[WHAT YOU NEED TO DO] Without the images, write out the whole listing exactly.

[DATA EXTRACT]
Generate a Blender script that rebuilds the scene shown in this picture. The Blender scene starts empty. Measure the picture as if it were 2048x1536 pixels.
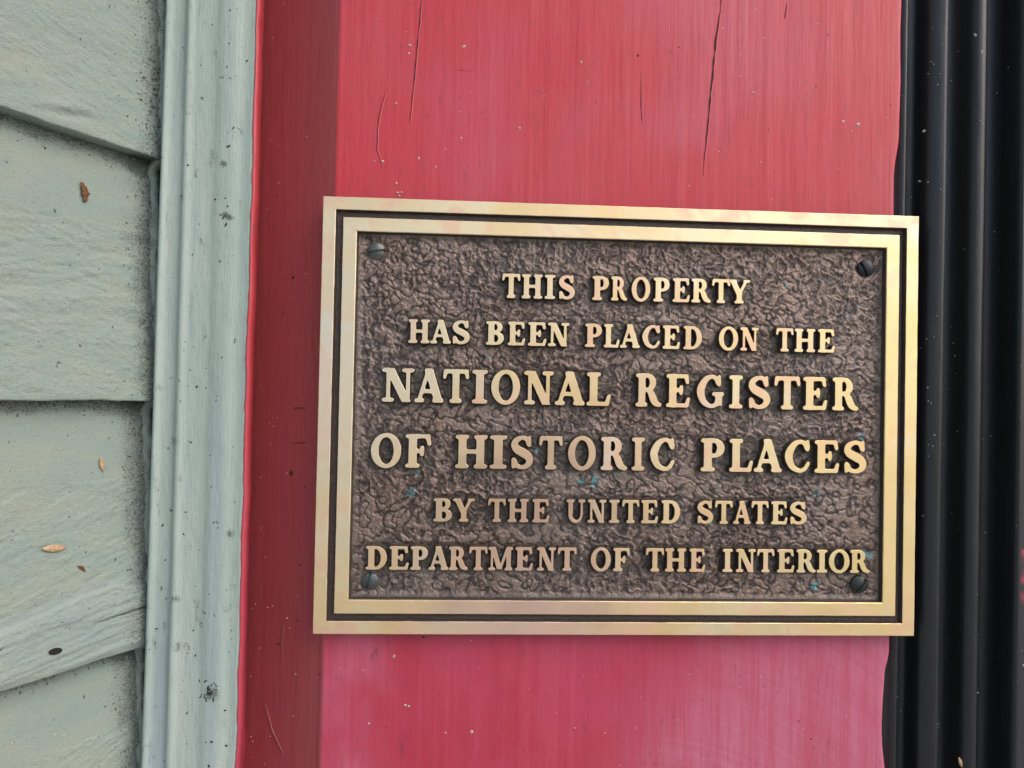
import bpy, math, random
import numpy as np
from mathutils import Matrix, Vector
from mathutils.geometry import tessellate_polygon

# ------------------------------------------------------------------ camera, sky, sun, exposure
scene = bpy.context.scene
MM = 0.001
# wall frame: X right, Z up, Y into the wall (viewer at negative Y); origin = centre of the plaque's front
rv = (-1.56804595e-02, -5.49509213e-02, 2.07288348e-02)
ang = math.sqrt(sum(c*c for c in rv))
Rcv = np.array(Matrix.Rotation(ang, 3, Vector(rv).normalized()))
Mw = np.array([[1, 0, 0], [0, 0, 1], [0, -1, 0]], float)
Rb = Mw @ Rcv.T @ np.diag([1, -1, -1])
cam_data = bpy.data.cameras.new("camera")
cam = bpy.data.objects.new("camera", cam_data)
scene.collection.objects.link(cam)
m4 = Matrix([list(Rb[0]) + [0], list(Rb[1]) + [0], list(Rb[2]) + [0], [0, 0, 0, 1]])
m4.translation = Vector((-64.883, -320.62, 8.817)) * MM
cam.matrix_world = m4
cam_data.sensor_width = 36
cam_data.lens = 36 * 1540 / 2048
cam_data.clip_start = 0.01
cam_data.clip_end = 200
scene.camera = cam

SUN_EL, SUN_AZ = math.radians(42), math.radians(52)      # azimuth measured from the wall's normal towards the right
world = bpy.data.worlds.new("World"); scene.world = world
world.use_nodes = True
wn = world.node_tree.nodes; wl = world.node_tree.links
sky = wn.new("ShaderNodeTexSky"); sky.sky_type = 'NISHITA'; sky.sun_disc = False
sky.sun_elevation = SUN_EL
sun_dir = Vector((math.sin(SUN_AZ)*math.cos(SUN_EL), -math.cos(SUN_AZ)*math.cos(SUN_EL), math.sin(SUN_EL)))
sky.sun_rotation = math.atan2(sun_dir.x, sun_dir.y)
sky.air_density = 1.0; sky.dust_density = 3.0; sky.ozone_density = 1.0
bg = wn["Background"]; bg.inputs[1].default_value = 0.14
wl.new(sky.outputs[0], bg.inputs[0])
sd = bpy.data.lights.new("sun", 'SUN'); sd.energy = 0.9; sd.angle = math.radians(55); sd.color = (1, 0.96, 0.91)
sun = bpy.data.objects.new("sun", sd); scene.collection.objects.link(sun)
sun.rotation_euler = sun_dir.to_track_quat('Z', 'Y').to_euler()
scene.view_settings.view_transform = 'Standard'
scene.view_settings.look = 'None'
scene.view_settings.gamma = 1
scene.view_settings.exposure = 0.47

# ------------------------------------------------------------------ helpers
rng = np.random.RandomState(11)
random.seed(4)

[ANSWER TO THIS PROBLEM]
Generate a Blender script that rebuilds the scene shown in this picture. The Blender scene starts empty. Measure the picture as if it were 2048x1536 pixels.
import bpy, math, random
import numpy as np
from mathutils import Matrix, Vector
from mathutils.geometry import tessellate_polygon

# ------------------------------------------------------------------ camera, sky, sun, exposure
scene = bpy.context.scene
MM = 0.001
# wall frame: X right, Z up, Y into the wall (viewer at negative Y); origin = centre of the plaque's front
rv = (-1.56804595e-02, -5.49509213e-02, 2.07288348e-02)
ang = math.sqrt(sum(c*c for c in rv))
Rcv = np.array(Matrix.Rotation(ang, 3, Vector(rv).normalized()))
Mw = np.array([[1, 0, 0], [0, 0, 1], [0, -1, 0]], float)
Rb = Mw @ Rcv.T @ np.diag([1, -1, -1])
cam_data = bpy.data.cameras.new("camera")
cam = bpy.data.objects.new("camera", cam_data)
scene.collection.objects.link(cam)
m4 = Matrix([list(Rb[0]) + [0], list(Rb[1]) + [0], list(Rb[2]) + [0], [0, 0, 0, 1]])
m4.translation = Vector((-64.883, -320.62, 8.817)) * MM
cam.matrix_world = m4
cam_data.sensor_width = 36
cam_data.lens = 36 * 1540 / 2048
cam_data.clip_start = 0.01
cam_data.clip_end = 200
scene.camera = cam

SUN_EL, SUN_AZ = math.radians(42), math.radians(52)      # azimuth measured from the wall's normal towards the right
world = bpy.data.worlds.new("World"); scene.world = world
world.use_nodes = True
wn = world.node_tree.nodes; wl = world.node_tree.links
sky = wn.new("ShaderNodeTexSky"); sky.sky_type = 'NISHITA'; sky.sun_disc = False
sky.sun_elevation = SUN_EL
sun_dir = Vector((math.sin(SUN_AZ)*math.cos(SUN_EL), -math.cos(SUN_AZ)*math.cos(SUN_EL), math.sin(SUN_EL)))
sky.sun_rotation = math.atan2(sun_dir.x, sun_dir.y)
sky.air_density = 1.0; sky.dust_density = 3.0; sky.ozone_density = 1.0
bg = wn["Background"]; bg.inputs[1].default_value = 0.14
wl.new(sky.outputs[0], bg.inputs[0])
sd = bpy.data.lights.new("sun", 'SUN'); sd.energy = 0.9; sd.angle = math.radians(55); sd.color = (1, 0.96, 0.91)
sun = bpy.data.objects.new("sun", sd); scene.collection.objects.link(sun)
sun.rotation_euler = sun_dir.to_track_quat('Z', 'Y').to_euler()
scene.view_settings.view_transform = 'Standard'
scene.view_settings.look = 'None'
scene.view_settings.gamma = 1
scene.view_settings.exposure = 0.47

# ------------------------------------------------------------------ helpers
rng = np.random.RandomState(11)
random.seed(4)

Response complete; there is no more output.